Brasília vai ser reabilitado e quer ser um “shopping de comércio de rua”
Obra será feita por fases e não obriga comerciantes a sair. O primeiro shopping da Península Ibérica, onde havia romarias para andar de escadas rolantes, quer adaptar-se ao século XXI.
Quando Carlos Tê escreveu a música “A rapariguinha do shopping”, o Brasília era um íman no Porto. O primeiro shopping construído de raiz da Península Ibérica tinha escadas rolantes e havia romarias para experimentar essa maravilha tecnológica do final da década de 1970 e início de 1980. O letrista criou, então, uma personagem que era o estereótipo da trabalhadora de balcão, que deixava a loja tradicional para subir a uma loja glamorosa, num Porto provinciano, ainda a adaptar-se aos ares de Abril.
Quase meio século decorrido da sua abertura, e 43 anos depois do álbum Ar de Rock, gravado por Rui Veloso, o Brasília procura o seu lugar no século XXI com uma aproximação do espírito de rua, do qual se fugia noutros tempos. João Ferros, o arquitecto que assina o projecto de reabilitação que arranca nesta quinta-feira e deverá decorrer até Outubro, quis amplificar a “relação entre o interior e o exterior do edifício” e criar uma “nova identidade” para aquela casa, mantendo a matriz de um “shopping que não é igual aos outros”.
A avaliação do espaço que o Brasília poderia ocupar no comércio naquela zona da cidade foi feita há algum tempo. Em 2018, conta Frederico Pacheco, da empresa que faz a comunicação do centro comercial, perceberam que o caminho deveria ser o de conquistar “lojas de nicho e especialidade”. Já havia planos para fazer obras, além da mudança de imagem, mas a escalada de preços foi adiando o projecto.
Para o centro comercial da Rotunda da Boavista, definiu-se, na altura, um caminho que passava pela captação de lojas de chocolates, vinhos, artigos vintage. O sucesso tem sido simpático, conta, citando casos como o da Mundo Fantasma, especializada em banda desenhada, ou da Strass, uma das lojas mais antigas que se mantém aberta. A viagem, continua, foi sendo delineada: “Acabámos por definir o Brasília como um shopping de comércio de rua.”

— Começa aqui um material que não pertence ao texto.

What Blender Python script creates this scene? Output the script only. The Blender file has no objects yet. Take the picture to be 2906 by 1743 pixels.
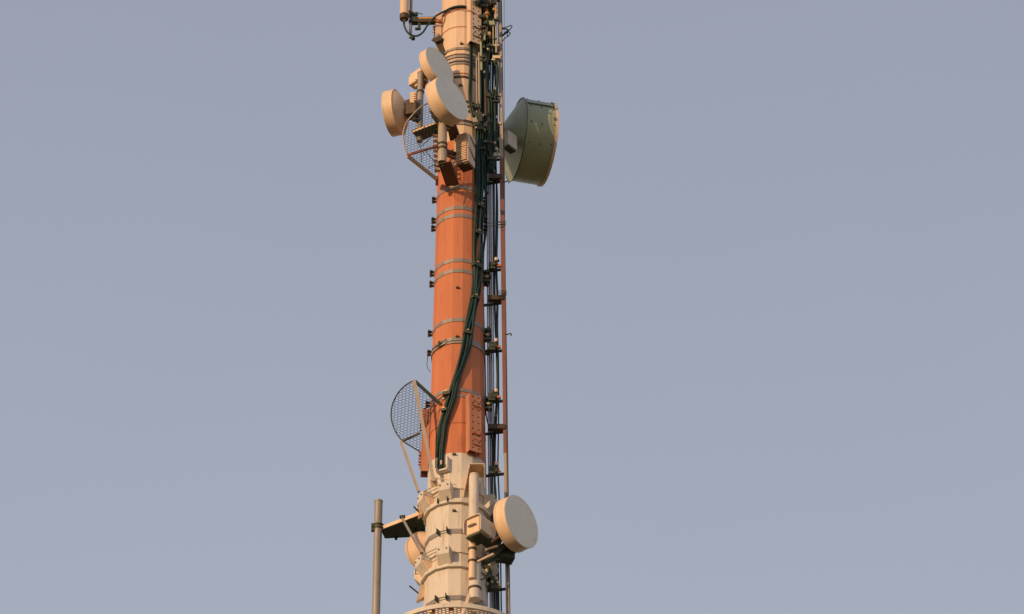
import bpy, math, random
from mathutils import Vector as V
random.seed(7)
C = bpy.context.scene.collection
R_ = math.radians
# ------------------------------------------------------------------ camera frame
EL = R_(36); F = 11420.0; D = 55.42; CAM = V((0.906, -D, 1.6))
fw = V((0, math.cos(EL), math.sin(EL))); up = V((0, -math.sin(EL), math.cos(EL))); rt = V((1, 0, 0))
def P(px, py, y=0.0):
    "point on the vertical plane at depth y (mast axis = 0, towards the viewer negative)"
    d = fw + rt*((px-1453)/F) - up*((py-871.5)/F)
    return CAM + d*((y-CAM.y)/d.y)
def zc(row, y=0): return P(1300, row, y).z
TAB = [(zc(-900), .30), (zc(60), .360), (zc(480), .3996), (zc(600), .405), (zc(1080), .453), (zc(1500), .505), (zc(1743), .532)]
TAB = sorted(TAB); TAB = [(0, 1.05)] + TAB
def MR(z):
    if z <= TAB[0][0]: return TAB[0][1]
    for (a, ra), (b, rb) in zip(TAB, TAB[1:]):
        if z <= b: return ra + (rb-ra)*(z-a)/(b-a)
    return TAB[-1][1]
def surf(px, py, off=0.0):
    y = -.4
    for _ in range(25):
        p = P(px, py, y); r = MR(p.z)+off
        y = -math.sqrt(max(r*r-p.x*p.x, 0.0001))
    return P(px, py, y)
def zf(row): return surf(1300, row).z
def rad(t): t = R_(t); return V((math.sin(t), -math.cos(t), 0))
def tan(t): t = R_(t); return V((math.cos(t), math.sin(t), 0))
UZ = V((0, 0, 1))
# ------------------------------------------------------------------ mesh builder
class MB:
    def __init__(s): s.v = []; s.f = []
    def add(s, vs, fs):
        n = len(s.v); s.v += [tuple(p) for p in vs]; s.f += [tuple(i+n for i in q) for q in fs]; return s
    def box(s, c, X, Y, Z):
        vs = [c+X*i+Y*j+Z*k for k in (-1, 1) for j in (-1, 1) for i in (-1, 1)]
        return s.add(vs, [(0, 2, 3, 1), (4, 5, 7, 6), (0, 1, 5, 4), (2, 6, 7, 3), (0, 4, 6, 2), (1, 3, 7, 5)])
    def abox(s, c, t, hx, hy, hz): return s.box(c, tan(t)*hx, rad(t)*hy, UZ*hz)
    def bar(s, a, b, w, h, upv=UZ):
        d = (b-a); L = d.length; d = d/L
        sx = d.cross(upv)
        if sx.length < 1e-4: sx = d.cross(V((0, 1, 0)))
        sx.normalize(); sy = sx.cross(d).normalized()
        return s.box((a+b)/2, d*(L/2), sx*(w/2), sy*(h/2))
    def tube(s, pts, r, n=8, caps=True):
        pts = [V(p) for p in pts]; m = len(pts)
        rs = r if isinstance(r, (list, tuple)) else [r]*m
        t0 = (pts[1]-pts[0]).normalized()
        a = t0.orthogonal().normalized(); vs = []
        for i, p in enumerate(pts):
            t = (pts[min(i+1, m-1)]-pts[max(i-1, 0)]).normalized()
            a = (a - t*a.dot(t)).normalized(); b = t.cross(a)
            for k in range(n):
                g = 2*math.pi*k/n; vs.append(p+(a*math.cos(g)+b*math.sin(g))*rs[i])
        fs = [(i*n+k, i*n+(k+1) % n, (i+1)*n+(k+1) % n, (i+1)*n+k) for i in range(m-1) for k in range(n)]
        if caps: fs += [tuple(range(n-1, -1, -1)), tuple((m-1)*n+k for k in range(n))]
        return s.add(vs, fs)
    def lathe(s, prof, o, ax, n=56):
        ax = ax.normalized(); a = ax.orthogonal().normalized(); b = ax.cross(a); vs = []; idx = []
        for (r, t) in prof:
            if r < 1e-6: idx.append([len(vs)]); vs.append(o+ax*t)
            else:
                idx.append(list(range(len(vs), len(vs)+n)))
                for k in range(n):
                    g = 2*math.pi*k/n; vs.append(o+ax*t+(a*math.cos(g)+b*math.sin(g))*r)
        fs = []
        for A, B in zip(idx, idx[1:]):
            for k in range(n):
                k2 = (k+1) % n
                if len(A) == 1 and len(B) == 1: continue
                if len(A) == 1: fs.append((A[0], B[k2], B[k]))
                elif len(B) == 1: fs.append((A[k], A[k2], B[0]))
                else: fs.append((A[k], A[k2], B[k2], B[k]))
        return s.add(vs, fs)
    def prism(s, poly, th):
        n = len(poly); vs = [p-th/2 for p in poly]+[p+th/2 for p in poly]
        fs = [tuple(range(n-1, -1, -1)), tuple(range(n, 2*n))]+[(i, (i+1) % n, n+(i+1) % n, n+i) for i in range(n)]
        return s.add(vs, fs)
    def arc(s, z0, z1, off0, off1, t0, t1, step=4.0, poly=False, fr=None):
        "curved plate round the mast between azimuths t0..t1"
        if poly:
            ts = [t0]+[q for q in [PH+22.5*k for k in range(-20, 40)] if t0+.5 < q < t1-.5]+[t1]
        else:
            m = max(2, int(abs(t1-t0)/step)); ts = [t0+(t1-t0)*i/m for i in range(m+1)]
        closed = abs(t1-t0-360) < 1e-3
        if closed: ts = ts[:-1]
        def rr(z, t):
            r = (fr or MR)(z)
            if poly:
                q = (t-PH) % 22.5-11.25
                r = r*math.cos(R_(11.25))/math.cos(R_(q))
            return r
        vs = []
        for t in ts:
            for z, o in ((z0, off0), (z1, off0), (z1, off1), (z0, off1)):
                vs.append(rad(t)*(rr(z, t)+o)+UZ*z)
        m = len(ts); fs = []
        for i in range(m if closed else m-1):
            j = (i+1) % m
            for k in range(4): fs.append((i*4+k, i*4+(k+1) % 4, j*4+(k+1) % 4, j*4+k))
        if not closed: fs += [(0, 3, 2, 1), tuple((m-1)*4+k for k in range(4))]
        return s.add(vs, fs)
    def pieces(s):
        n = len(s.v); par = list(range(n))
        def find(a):
            while par[a] != a: par[a] = par[par[a]]; a = par[a]
            return a
        for f in s.f:
            for q in f[1:]: par[find(q)] = find(f[0])
        comp = {}
        for i in range(n): comp.setdefault(find(i), []).append(i)
        comps = list(comp.values())
        if len(comps) == 1 or len(comps) > 60: return [s]
        bb = [([min(s.v[i][k] for i in c)-.004 for k in range(3)], [max(s.v[i][k] for i in c)+.004 for k in range(3)]) for c in comps]
        gp = list(range(len(comps)))
        def gf(a):
            while gp[a] != a: a = gp[a]
            return a
        for a in range(len(comps)):
            for b in range(a):
                if all(bb[a][0][k] <= bb[b][1][k] and bb[b][0][k] <= bb[a][1][k] for k in range(3)): gp[gf(a)] = gf(b)
        own = {}
        for ci, c in enumerate(comps):
            for i in c: own[i] = gf(ci)
        out = {}
        for ci in range(len(comps)): out.setdefault(gf(ci), MB())
        if len(out) == 1: return [s]
        mp = {}
        for i in range(n):
            m_ = out[own[i]]; mp[i] = len(m_.v); m_.v.append(s.v[i])
        for f in s.f: out[own[f[0]]].f.append(tuple(mp[i] for i in f))
        return sorted(out.values(), key=lambda m_: -len(m_.v))
    def build(s, name, mat, parent=None, sharp=32, bevel=0):
        if parent is not None and name not in ('slot', 'wire_net', 'mesh_floor', 'rivets_and_seam', 'cooling_ribs'):
            ps = s.pieces()
            if len(ps) > 1:
                os_ = [p.build(name, mat, parent, sharp, bevel) for p in ps]
                return os_[0]
        me = bpy.data.meshes.new(name); me.from_pydata(s.v, [], s.f); me.validate()
        import bmesh
        bm = bmesh.new(); bm.from_mesh(me); bmesh.ops.recalc_face_normals(bm, faces=bm.faces); bm.to_mesh(me); bm.free()
        me.shade_smooth(); me.set_sharp_from_angle(angle=R_(sharp))
        me.materials.append(M[mat]); o = bpy.data.objects.new(name, me); C.objects.link(o)
        if parent:
            o.parent = parent; o.matrix_parent_inverse = parent.matrix_basis.inverted()
        if bevel:
            b = o.modifiers.new('b', 'BEVEL'); b.width = bevel; b.segments = 2; b.limit_method = 'ANGLE'
        return o
PH = -13.5
def tag(o, label, cat, group=None, kind=None):
    if label: o['label'] = label
    if cat: o['category'] = cat
    if group: o['group'] = group
    if kind: o['kind'] = kind
    return o
def thing(name, loc, label, cat, group=None):
    o = bpy.data.objects.new(name, None); o.location = loc; o.empty_display_size = .1; C.objects.link(o)
    return tag(o, label, cat, group)
def smooth(pts, k=6):
    pts = [V(p) for p in pts]; q = [pts[0]*2-pts[1]]+pts+[pts[-1]*2-pts[-2]]; out = []
    for i in range(1, len(q)-2):
        a, b, c, d = q[i-1], q[i], q[i+1], q[i+2]
        for j in range(k):
            t = j/k
            out.append(.5*((2*b)+(c-a)*t+(2*a-5*b+4*c-d)*t*t+(3*b-3*c+d-a)*t**3))
    return out+[pts[-1]]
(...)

Nos anos 1980 — e até meados da década de 1990, quando a posição de destaque do Brasília começa a cair —, o edifício estava sempre cheio. A população vestia-se a rigor para lá ir. Havia lojas de roupa, de decoração, cabeleireiros e centros de estética, lojas de música e cafés. As discotecas mais procuradas da cidade, como o Griffon’s, o Romanoff ou o Glassy, tinham casa ali.
As obras — apenas no interior e com um orçamento de 530 mil euros — vão ser faseadas de forma a não obrigar à saída dos comerciantes. Das 253 fracções, cerca de 190 estão ocupadas. O objectivo é, depois da empreitada, voltar a ter o Brasília cheio. E Frederico Pacheco acena com uma vantagem: “Em termos de valor de compra e arrendamento, o Brasília está abaixo dos valores praticados nesta zona.”
A história do centro comercial com 47 anos não foi esquecida por João Ferros. As escadas rolantes que o tornaram icónico vão continuar a ser valorizadas, melhorando a relação entre os três pisos e criando três núcleos diferentes.
Nas últimas décadas, o Brasília tornou-se um “shopping fantasma”. E isso deveu-se à “iluminação muito deficiente” e ao desenho “labiríntico” do edifício, avalia o arquitecto. “Perdi-me algumas vezes”, graceja. Para definir uma estratégia, João Ferros fez inquéritos aos lojistas e a quem frequenta o espaço.
E percebeu, também dessa forma, que o Brasília do século XXI tinha de ter uma iluminação mais eficiente (os painéis solares instalados nos últimos anos permitiram cobrir a subida dos preços da electricidade inerentes à crise energética, conta Frederico Pacheco) e sinalética para evitar que quem ali vai se perca. “Haverá demarcações nos tectos e na parte de iluminação que permitem saber onde estão e para onde vão.”